§ SHORT PROBLEM
Look in the material below for the line with "What Blender Python" and the line with "return tag(o, label, cat, group)", then set down exactly those two lines and all lines between, nothing more.

§ DATA FOR THIS TASK
↓

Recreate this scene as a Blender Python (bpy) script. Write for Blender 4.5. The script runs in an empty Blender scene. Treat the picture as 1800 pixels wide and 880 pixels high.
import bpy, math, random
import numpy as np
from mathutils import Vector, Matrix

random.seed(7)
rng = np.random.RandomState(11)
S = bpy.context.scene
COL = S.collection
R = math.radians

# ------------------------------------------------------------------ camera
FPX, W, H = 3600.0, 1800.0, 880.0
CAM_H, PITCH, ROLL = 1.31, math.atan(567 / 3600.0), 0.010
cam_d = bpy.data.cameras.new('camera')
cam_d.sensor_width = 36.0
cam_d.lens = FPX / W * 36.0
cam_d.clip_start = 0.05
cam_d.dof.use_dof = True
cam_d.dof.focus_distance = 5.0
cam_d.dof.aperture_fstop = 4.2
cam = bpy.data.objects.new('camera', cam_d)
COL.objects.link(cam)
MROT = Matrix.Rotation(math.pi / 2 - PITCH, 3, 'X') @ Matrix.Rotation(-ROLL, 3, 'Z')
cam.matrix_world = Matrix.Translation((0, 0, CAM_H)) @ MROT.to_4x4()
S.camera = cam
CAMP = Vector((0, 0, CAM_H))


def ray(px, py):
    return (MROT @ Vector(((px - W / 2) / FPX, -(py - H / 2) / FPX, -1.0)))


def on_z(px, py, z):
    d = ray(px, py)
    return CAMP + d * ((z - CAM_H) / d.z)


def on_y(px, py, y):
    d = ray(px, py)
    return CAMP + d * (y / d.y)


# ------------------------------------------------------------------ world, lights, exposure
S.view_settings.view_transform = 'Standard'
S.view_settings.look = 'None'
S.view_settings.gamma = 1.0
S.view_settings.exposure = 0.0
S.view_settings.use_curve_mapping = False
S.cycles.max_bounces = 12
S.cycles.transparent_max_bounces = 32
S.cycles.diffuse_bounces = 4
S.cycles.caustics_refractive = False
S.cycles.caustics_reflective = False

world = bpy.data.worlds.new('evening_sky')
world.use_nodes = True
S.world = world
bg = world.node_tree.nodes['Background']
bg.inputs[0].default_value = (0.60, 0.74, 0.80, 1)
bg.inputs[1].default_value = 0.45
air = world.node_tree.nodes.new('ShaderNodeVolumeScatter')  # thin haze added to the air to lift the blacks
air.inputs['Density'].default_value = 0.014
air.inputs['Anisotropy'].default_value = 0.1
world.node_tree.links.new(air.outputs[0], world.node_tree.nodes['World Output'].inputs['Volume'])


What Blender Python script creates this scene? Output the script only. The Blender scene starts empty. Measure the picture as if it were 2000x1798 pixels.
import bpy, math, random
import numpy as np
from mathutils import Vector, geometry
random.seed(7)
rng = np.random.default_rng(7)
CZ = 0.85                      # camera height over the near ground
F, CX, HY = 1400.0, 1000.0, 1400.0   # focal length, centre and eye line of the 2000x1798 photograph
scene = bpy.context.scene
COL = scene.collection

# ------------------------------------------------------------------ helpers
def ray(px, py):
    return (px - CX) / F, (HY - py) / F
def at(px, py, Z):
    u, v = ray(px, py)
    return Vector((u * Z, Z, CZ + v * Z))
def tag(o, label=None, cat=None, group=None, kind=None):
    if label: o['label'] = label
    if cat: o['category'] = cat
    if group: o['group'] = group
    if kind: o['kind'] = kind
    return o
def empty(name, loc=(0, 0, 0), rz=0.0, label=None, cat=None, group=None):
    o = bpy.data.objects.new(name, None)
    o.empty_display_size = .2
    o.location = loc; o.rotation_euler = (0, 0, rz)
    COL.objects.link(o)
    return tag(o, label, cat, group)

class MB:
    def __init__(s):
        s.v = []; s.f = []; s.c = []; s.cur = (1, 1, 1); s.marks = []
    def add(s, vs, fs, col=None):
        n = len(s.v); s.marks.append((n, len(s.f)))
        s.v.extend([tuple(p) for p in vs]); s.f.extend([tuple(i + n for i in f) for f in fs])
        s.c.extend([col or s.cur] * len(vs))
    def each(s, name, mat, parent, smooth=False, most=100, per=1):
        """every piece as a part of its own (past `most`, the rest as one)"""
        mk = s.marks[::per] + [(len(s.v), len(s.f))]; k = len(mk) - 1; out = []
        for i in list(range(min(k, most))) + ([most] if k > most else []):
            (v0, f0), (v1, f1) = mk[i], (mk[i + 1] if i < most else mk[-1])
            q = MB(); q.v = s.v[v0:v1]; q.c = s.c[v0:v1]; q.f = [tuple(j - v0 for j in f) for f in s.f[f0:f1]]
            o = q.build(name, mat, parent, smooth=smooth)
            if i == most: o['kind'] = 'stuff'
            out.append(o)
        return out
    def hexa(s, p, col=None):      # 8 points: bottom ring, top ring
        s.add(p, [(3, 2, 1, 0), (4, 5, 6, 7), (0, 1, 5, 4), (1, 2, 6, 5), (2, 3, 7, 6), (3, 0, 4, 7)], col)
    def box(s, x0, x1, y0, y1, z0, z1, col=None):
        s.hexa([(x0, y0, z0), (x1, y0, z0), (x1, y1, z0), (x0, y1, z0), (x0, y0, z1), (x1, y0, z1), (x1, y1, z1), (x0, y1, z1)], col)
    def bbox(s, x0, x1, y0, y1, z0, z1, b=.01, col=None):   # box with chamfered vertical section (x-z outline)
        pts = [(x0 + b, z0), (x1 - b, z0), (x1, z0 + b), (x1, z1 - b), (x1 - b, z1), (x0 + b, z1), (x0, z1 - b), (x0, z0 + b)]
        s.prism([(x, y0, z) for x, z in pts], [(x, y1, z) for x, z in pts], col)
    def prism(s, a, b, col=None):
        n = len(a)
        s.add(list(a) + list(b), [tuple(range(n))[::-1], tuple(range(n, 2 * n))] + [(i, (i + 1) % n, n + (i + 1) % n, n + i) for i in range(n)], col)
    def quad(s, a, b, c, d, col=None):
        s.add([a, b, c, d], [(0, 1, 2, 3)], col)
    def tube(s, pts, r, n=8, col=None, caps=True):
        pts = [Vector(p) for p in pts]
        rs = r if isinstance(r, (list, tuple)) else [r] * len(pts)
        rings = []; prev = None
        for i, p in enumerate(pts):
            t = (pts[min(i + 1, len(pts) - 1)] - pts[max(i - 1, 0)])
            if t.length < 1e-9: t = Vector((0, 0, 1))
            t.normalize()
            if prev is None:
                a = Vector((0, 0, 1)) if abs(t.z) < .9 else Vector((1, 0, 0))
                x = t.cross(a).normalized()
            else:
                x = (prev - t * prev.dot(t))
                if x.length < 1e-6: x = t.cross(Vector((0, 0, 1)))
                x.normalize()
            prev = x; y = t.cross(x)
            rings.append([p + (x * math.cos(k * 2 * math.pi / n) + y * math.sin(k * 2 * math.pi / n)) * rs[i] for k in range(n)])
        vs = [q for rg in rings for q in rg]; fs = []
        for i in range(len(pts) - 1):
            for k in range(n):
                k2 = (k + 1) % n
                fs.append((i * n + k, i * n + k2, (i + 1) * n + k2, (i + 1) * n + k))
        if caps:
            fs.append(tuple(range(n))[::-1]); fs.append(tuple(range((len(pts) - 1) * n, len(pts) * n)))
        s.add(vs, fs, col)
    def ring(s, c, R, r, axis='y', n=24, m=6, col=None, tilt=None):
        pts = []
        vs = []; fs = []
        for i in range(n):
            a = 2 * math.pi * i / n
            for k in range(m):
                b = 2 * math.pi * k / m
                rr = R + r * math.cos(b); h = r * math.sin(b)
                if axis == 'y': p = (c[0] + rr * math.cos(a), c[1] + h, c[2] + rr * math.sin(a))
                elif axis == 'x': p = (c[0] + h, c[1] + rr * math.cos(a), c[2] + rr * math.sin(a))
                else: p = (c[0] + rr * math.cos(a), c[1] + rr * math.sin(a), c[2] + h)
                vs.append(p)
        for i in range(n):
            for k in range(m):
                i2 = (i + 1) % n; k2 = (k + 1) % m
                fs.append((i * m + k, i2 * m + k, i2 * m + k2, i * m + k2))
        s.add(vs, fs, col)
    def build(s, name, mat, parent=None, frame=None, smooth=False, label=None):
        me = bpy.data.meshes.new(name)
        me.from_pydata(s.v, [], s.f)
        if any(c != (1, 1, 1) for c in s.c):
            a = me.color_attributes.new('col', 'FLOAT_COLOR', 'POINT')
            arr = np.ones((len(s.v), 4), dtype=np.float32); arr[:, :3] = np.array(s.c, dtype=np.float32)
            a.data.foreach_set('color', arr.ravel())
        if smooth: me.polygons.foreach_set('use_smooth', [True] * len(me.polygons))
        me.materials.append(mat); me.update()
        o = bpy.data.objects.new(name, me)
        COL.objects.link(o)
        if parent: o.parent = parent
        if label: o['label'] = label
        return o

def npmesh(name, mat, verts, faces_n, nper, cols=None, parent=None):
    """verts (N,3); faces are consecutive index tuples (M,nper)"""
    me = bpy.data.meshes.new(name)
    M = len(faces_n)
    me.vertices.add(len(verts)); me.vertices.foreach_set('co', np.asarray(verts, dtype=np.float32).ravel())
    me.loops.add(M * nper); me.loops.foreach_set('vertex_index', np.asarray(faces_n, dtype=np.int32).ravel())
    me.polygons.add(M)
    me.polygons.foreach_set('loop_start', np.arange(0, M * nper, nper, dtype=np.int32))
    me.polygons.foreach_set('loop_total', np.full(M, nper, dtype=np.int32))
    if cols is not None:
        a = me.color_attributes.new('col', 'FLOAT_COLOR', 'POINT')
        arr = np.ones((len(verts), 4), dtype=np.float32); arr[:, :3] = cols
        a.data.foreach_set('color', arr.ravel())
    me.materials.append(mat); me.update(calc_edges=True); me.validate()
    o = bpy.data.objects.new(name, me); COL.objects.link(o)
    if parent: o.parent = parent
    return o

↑

§ WRITTEN ANSWER
What Blender Python script creates this scene? Output the script only. The Blender scene starts empty. Measure the picture as if it were 2000x1798 pixels.
import bpy, math, random
import numpy as np
from mathutils import Vector, geometry
random.seed(7)
rng = np.random.default_rng(7)
CZ = 0.85                      # camera height over the near ground
F, CX, HY = 1400.0, 1000.0, 1400.0   # focal length, centre and eye line of the 2000x1798 photograph
scene = bpy.context.scene
COL = scene.collection

# ------------------------------------------------------------------ helpers
def ray(px, py):
    return (px - CX) / F, (HY - py) / F
def at(px, py, Z):
    u, v = ray(px, py)
    return Vector((u * Z, Z, CZ + v * Z))
def tag(o, label=None, cat=None, group=None, kind=None):
    if label: o['label'] = label
    if cat: o['category'] = cat
    if group: o['group'] = group
    if kind: o['kind'] = kind
    return o
def empty(name, loc=(0, 0, 0), rz=0.0, label=None, cat=None, group=None):
    o = bpy.data.objects.new(name, None)
    o.empty_display_size = .2
    o.location = loc; o.rotation_euler = (0, 0, rz)
    COL.objects.link(o)
    return tag(o, label, cat, group)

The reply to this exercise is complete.